Of course, when someone swinging the punch is 9 feet tall, warty, green, and has a curious allergy to iron, they don't NEED to get a margin of 8 in order to make you really, really hurt.

Bosh:
Dresden Files FATE is trying to do different things with its damage system than either D&D or Warhammer, the purposes of the damage systems are:

D&D: you're a big damn hero, (unless you're first level ;) ) big damn heroes do NOT get taken out by puny little untrained goblins no matter how lucky the goblins unless there's is a damn big swarm of goblins.

Warhammer: the world is a nasty dangerous place ANY attack has a chance of doing serious serious damage to your character.

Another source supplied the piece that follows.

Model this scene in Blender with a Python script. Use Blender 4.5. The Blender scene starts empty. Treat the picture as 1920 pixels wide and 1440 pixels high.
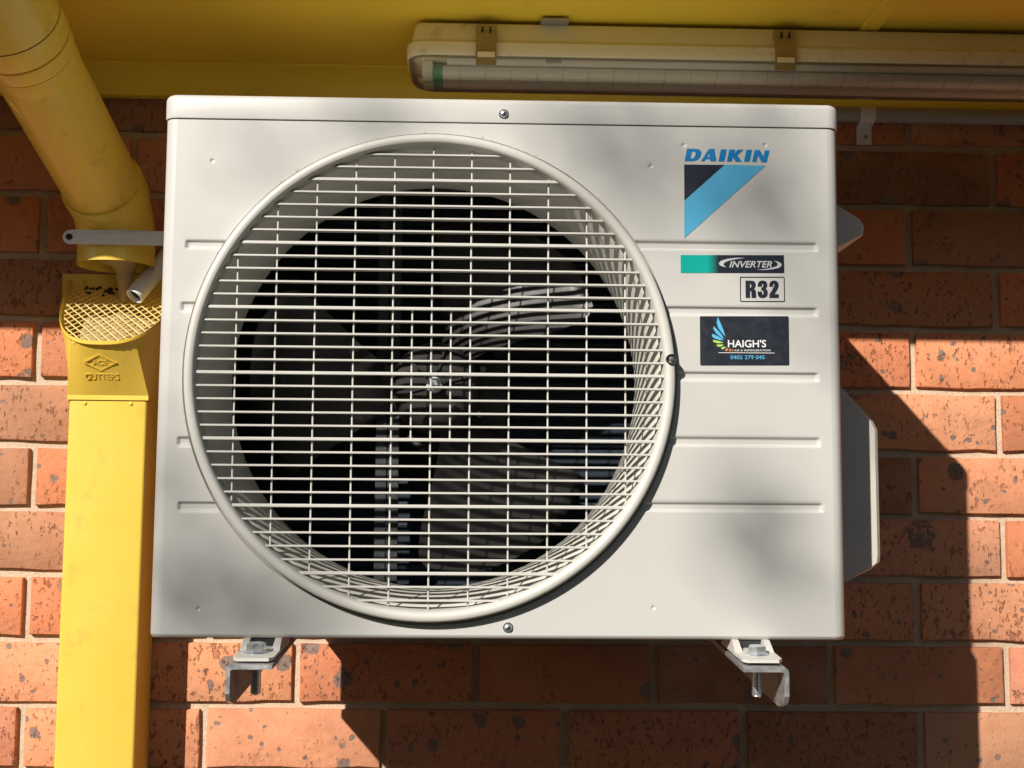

FATE: skill generally matters more than random chance but what can trump skill is how dramatically appropriate something is. Let's say Bob the Bloody killed a women in a fit of rage and then felt remorse about it and tried to reform (Aspect: "Haunted by what he has done"). Meanwhile Sarah's mom got killed by Bob the Bloody swore revenge (Aspect: "You killed my mother. Prepare to die."). Let's say Sarah confronts Bob, gives a speech and then lunges at him with a pointy knife. She's driven by fury and he hesitates because of his feeling of guilt.

Bob is an experienced warrior and Sarah's just a teenager, in D&D Bob could just laugh Sarah off and in Warhammer Sarah attacking Bob and any other random teenager attacking Bob, but in Fate those two aspects get tagged, giving Sarah a +4 bonus, which is enough for Sarah to trump Bob's greater level of skill. It's that sort of thing that makes Fate tick, not trying to be realistic.

TheMouse:
Ah, I didn't realize that you were using roll up type stress. I had figured from comments made about the faster conflicts rules for SotC that y'all were using a stress as HP type model.

Although I suppose with a base track of two that it hardly matters.